4.0 Foremen, when appointed - 75¢/hr. premium of line worker rate.
[ 28 ]. The retroactive amount in paragraph 1.0 of Schedule A is to be calculated based on hours paid and is payable to employees who were employed, on or since December 1, 1989 and who are employed on the date of this award.
[ 29 ]. Should there be any employee who has been hired at a rate higher than that provided for in paragraph 2.0 of Schedule A and who has not yet worked their first 45 days in accordance with Article 12.02 they are to be red-circled at their current rate until they have actually worked their first 45 days, at which time they are to be paid in accordance with paragraph 1.0 of Schedule A.
[ 30 ]. We direct that the collective agreement contain the items agreed to as 'referred to earlier and our award with respect to the items in dispute. Should the parties have, any dispute with respect to the preparation of the actual 'document we will remain seized in order to ensure that the collective agreement is prepared by the parties forthwith. The collective agreement takes effect from the date of our award (subject to the retroactive order made with respect to wages).

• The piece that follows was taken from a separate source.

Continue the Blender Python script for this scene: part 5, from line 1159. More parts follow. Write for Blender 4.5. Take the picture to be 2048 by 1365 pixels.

[ 31 ]. It was apparent to the panel that during the course of dealing with this application the parties were able to identify and review various issues in the work place relevant to their collective bargaining relationship. Some factors may well remain to be considered in greater depth. We encourage the parties to build those avenues of communication and to develop their relationship in anticipation of their negotiations for the renewal of their first collective agreement.